EXERCISE INSTRUCTIONS:
Copy out all of the data exactly as it appears.

***

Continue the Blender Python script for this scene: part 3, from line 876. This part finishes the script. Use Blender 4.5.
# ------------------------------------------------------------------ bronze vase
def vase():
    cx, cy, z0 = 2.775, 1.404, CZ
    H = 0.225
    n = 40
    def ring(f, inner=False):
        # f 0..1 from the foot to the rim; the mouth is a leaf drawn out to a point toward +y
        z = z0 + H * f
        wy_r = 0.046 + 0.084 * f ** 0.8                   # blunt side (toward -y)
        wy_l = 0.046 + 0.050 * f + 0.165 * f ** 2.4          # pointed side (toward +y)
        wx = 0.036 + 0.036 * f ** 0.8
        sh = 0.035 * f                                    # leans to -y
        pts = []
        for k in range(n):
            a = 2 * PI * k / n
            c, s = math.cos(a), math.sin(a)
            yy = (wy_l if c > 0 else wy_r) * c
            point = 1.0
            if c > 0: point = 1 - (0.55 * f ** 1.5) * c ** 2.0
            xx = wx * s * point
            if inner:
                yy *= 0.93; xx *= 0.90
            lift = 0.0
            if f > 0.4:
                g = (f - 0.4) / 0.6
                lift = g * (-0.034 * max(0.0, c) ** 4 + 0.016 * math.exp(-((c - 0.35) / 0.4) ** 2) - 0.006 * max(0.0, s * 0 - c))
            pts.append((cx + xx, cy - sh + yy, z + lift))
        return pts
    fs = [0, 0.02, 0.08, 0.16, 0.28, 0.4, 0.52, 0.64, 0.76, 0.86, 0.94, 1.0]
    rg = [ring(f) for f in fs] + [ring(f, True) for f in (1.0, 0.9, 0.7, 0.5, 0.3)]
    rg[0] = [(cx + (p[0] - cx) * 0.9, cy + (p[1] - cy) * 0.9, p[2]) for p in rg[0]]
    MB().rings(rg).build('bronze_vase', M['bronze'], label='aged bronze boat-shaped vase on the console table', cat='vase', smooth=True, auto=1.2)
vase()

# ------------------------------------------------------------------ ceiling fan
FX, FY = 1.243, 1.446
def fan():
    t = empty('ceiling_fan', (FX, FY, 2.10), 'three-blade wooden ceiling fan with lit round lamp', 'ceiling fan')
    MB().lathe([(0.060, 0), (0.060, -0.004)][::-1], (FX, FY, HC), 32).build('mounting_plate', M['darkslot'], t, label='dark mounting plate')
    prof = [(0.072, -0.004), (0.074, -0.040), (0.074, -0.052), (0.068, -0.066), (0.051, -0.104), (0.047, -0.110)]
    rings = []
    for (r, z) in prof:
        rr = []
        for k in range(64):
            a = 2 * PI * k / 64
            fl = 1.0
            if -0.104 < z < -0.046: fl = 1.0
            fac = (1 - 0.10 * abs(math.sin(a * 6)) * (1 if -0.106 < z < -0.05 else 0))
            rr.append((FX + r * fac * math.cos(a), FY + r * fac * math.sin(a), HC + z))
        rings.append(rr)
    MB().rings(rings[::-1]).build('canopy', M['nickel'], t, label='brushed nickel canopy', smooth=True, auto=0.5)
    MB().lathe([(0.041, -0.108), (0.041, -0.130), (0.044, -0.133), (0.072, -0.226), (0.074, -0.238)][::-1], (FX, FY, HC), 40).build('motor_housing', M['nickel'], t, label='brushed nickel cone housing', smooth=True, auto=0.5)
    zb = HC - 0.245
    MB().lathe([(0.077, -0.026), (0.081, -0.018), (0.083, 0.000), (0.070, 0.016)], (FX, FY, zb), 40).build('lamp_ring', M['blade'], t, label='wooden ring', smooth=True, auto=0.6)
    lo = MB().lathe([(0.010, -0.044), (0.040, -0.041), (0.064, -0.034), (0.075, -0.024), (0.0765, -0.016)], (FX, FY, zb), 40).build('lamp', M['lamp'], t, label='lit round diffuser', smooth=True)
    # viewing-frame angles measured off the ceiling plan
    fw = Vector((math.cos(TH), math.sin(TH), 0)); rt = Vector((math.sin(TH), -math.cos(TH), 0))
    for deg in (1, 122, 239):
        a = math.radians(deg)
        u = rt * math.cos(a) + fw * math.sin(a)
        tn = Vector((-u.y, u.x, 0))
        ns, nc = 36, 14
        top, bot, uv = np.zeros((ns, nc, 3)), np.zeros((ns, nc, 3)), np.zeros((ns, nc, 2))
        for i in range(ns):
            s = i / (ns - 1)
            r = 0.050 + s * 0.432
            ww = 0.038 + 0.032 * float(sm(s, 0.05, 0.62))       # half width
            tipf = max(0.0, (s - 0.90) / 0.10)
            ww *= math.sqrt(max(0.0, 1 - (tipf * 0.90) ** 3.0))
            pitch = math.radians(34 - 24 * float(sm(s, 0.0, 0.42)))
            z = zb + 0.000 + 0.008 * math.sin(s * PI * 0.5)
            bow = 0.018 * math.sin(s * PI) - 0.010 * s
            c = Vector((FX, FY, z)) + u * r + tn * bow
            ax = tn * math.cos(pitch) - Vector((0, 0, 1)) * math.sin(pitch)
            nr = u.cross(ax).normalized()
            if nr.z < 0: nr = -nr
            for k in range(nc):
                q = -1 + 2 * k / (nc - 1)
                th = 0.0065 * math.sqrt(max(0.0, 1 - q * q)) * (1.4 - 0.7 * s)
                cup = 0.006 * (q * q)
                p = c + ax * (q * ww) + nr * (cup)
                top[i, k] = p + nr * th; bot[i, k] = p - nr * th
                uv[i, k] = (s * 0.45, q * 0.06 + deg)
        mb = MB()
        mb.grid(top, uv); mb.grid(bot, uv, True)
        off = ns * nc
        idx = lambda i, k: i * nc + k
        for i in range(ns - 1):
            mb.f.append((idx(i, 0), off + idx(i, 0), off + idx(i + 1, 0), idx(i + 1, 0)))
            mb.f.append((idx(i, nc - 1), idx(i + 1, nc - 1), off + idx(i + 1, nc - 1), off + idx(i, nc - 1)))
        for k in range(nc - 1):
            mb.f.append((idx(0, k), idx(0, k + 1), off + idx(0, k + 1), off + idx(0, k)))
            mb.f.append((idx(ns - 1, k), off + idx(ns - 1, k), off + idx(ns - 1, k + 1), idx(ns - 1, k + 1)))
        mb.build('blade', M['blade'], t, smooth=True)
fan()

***

FINISHED TASK:
Continue the Blender Python script for this scene: part 3, from line 876. This part finishes the script. Use Blender 4.5.
# ------------------------------------------------------------------ bronze vase
def vase():
    cx, cy, z0 = 2.775, 1.404, CZ
    H = 0.225
    n = 40
    def ring(f, inner=False):
        # f 0..1 from the foot to the rim; the mouth is a leaf drawn out to a point toward +y
        z = z0 + H * f
        wy_r = 0.046 + 0.084 * f ** 0.8                   # blunt side (toward -y)
        wy_l = 0.046 + 0.050 * f + 0.165 * f ** 2.4          # pointed side (toward +y)
        wx = 0.036 + 0.036 * f ** 0.8
        sh = 0.035 * f                                    # leans to -y
        pts = []
        for k in range(n):
            a = 2 * PI * k / n
            c, s = math.cos(a), math.sin(a)
            yy = (wy_l if c > 0 else wy_r) * c
            point = 1.0
            if c > 0: point = 1 - (0.55 * f ** 1.5) * c ** 2.0
            xx = wx * s * point
            if inner:
                yy *= 0.93; xx *= 0.90
            lift = 0.0
            if f > 0.4:
                g = (f - 0.4) / 0.6
                lift = g * (-0.034 * max(0.0, c) ** 4 + 0.016 * math.exp(-((c - 0.35) / 0.4) ** 2) - 0.006 * max(0.0, s * 0 - c))
            pts.append((cx + xx, cy - sh + yy, z + lift))
        return pts
    fs = [0, 0.02, 0.08, 0.16, 0.28, 0.4, 0.52, 0.64, 0.76, 0.86, 0.94, 1.0]
    rg = [ring(f) for f in fs] + [ring(f, True) for f in (1.0, 0.9, 0.7, 0.5, 0.3)]
    rg[0] = [(cx + (p[0] - cx) * 0.9, cy + (p[1] - cy) * 0.9, p[2]) for p in rg[0]]
    MB().rings(rg).build('bronze_vase', M['bronze'], label='aged bronze boat-shaped vase on the console table', cat='vase', smooth=True, auto=1.2)
vase()

# ------------------------------------------------------------------ ceiling fan
FX, FY = 1.243, 1.446
def fan():
    t = empty('ceiling_fan', (FX, FY, 2.10), 'three-blade wooden ceiling fan with lit round lamp', 'ceiling fan')
    MB().lathe([(0.060, 0), (0.060, -0.004)][::-1], (FX, FY, HC), 32).build('mounting_plate', M['darkslot'], t, label='dark mounting plate')
    prof = [(0.072, -0.004), (0.074, -0.040), (0.074, -0.052), (0.068, -0.066), (0.051, -0.104), (0.047, -0.110)]
    rings = []
    for (r, z) in prof:
        rr = []
        for k in range(64):
            a = 2 * PI * k / 64
            fl = 1.0
            if -0.104 < z < -0.046: fl = 1.0
            fac = (1 - 0.10 * abs(math.sin(a * 6)) * (1 if -0.106 < z < -0.05 else 0))
            rr.append((FX + r * fac * math.cos(a), FY + r * fac * math.sin(a), HC + z))
        rings.append(rr)
    MB().rings(rings[::-1]).build('canopy', M['nickel'], t, label='brushed nickel canopy', smooth=True, auto=0.5)
    MB().lathe([(0.041, -0.108), (0.041, -0.130), (0.044, -0.133), (0.072, -0.226), (0.074, -0.238)][::-1], (FX, FY, HC), 40).build('motor_housing', M['nickel'], t, label='brushed nickel cone housing', smooth=True, auto=0.5)
    zb = HC - 0.245
    MB().lathe([(0.077, -0.026), (0.081, -0.018), (0.083, 0.000), (0.070, 0.016)], (FX, FY, zb), 40).build('lamp_ring', M['blade'], t, label='wooden ring', smooth=True, auto=0.6)
    lo = MB().lathe([(0.010, -0.044), (0.040, -0.041), (0.064, -0.034), (0.075, -0.024), (0.0765, -0.016)], (FX, FY, zb), 40).build('lamp', M['lamp'], t, label='lit round diffuser', smooth=True)
    # viewing-frame angles measured off the ceiling plan
    fw = Vector((math.cos(TH), math.sin(TH), 0)); rt = Vector((math.sin(TH), -math.cos(TH), 0))
    for deg in (1, 122, 239):
        a = math.radians(deg)
        u = rt * math.cos(a) + fw * math.sin(a)
        tn = Vector((-u.y, u.x, 0))
        ns, nc = 36, 14
        top, bot, uv = np.zeros((ns, nc, 3)), np.zeros((ns, nc, 3)), np.zeros((ns, nc, 2))
        for i in range(ns):
            s = i / (ns - 1)
            r = 0.050 + s * 0.432
            ww = 0.038 + 0.032 * float(sm(s, 0.05, 0.62))       # half width
            tipf = max(0.0, (s - 0.90) / 0.10)
            ww *= math.sqrt(max(0.0, 1 - (tipf * 0.90) ** 3.0))
            pitch = math.radians(34 - 24 * float(sm(s, 0.0, 0.42)))
            z = zb + 0.000 + 0.008 * math.sin(s * PI * 0.5)
            bow = 0.018 * math.sin(s * PI) - 0.010 * s
            c = Vector((FX, FY, z)) + u * r + tn * bow
            ax = tn * math.cos(pitch) - Vector((0, 0, 1)) * math.sin(pitch)
            nr = u.cross(ax).normalized()
            if nr.z < 0: nr = -nr
            for k in range(nc):
                q = -1 + 2 * k / (nc - 1)
                th = 0.0065 * math.sqrt(max(0.0, 1 - q * q)) * (1.4 - 0.7 * s)
                cup = 0.006 * (q * q)
                p = c + ax * (q * ww) + nr * (cup)
                top[i, k] = p + nr * th; bot[i, k] = p - nr * th
                uv[i, k] = (s * 0.45, q * 0.06 + deg)
        mb = MB()
        mb.grid(top, uv); mb.grid(bot, uv, True)
        off = ns * nc
        idx = lambda i, k: i * nc + k
        for i in range(ns - 1):
            mb.f.append((idx(i, 0), off + idx(i, 0), off + idx(i + 1, 0), idx(i + 1, 0)))
            mb.f.append((idx(i, nc - 1), idx(i + 1, nc - 1), off + idx(i + 1, nc - 1), off + idx(i, nc - 1)))
        for k in range(nc - 1):
            mb.f.append((idx(0, k), idx(0, k + 1), off + idx(0, k + 1), off + idx(0, k)))
            mb.f.append((idx(ns - 1, k), off + idx(ns - 1, k), off + idx(ns - 1, k + 1), idx(ns - 1, k + 1)))
        mb.build('blade', M['blade'], t, smooth=True)
fan()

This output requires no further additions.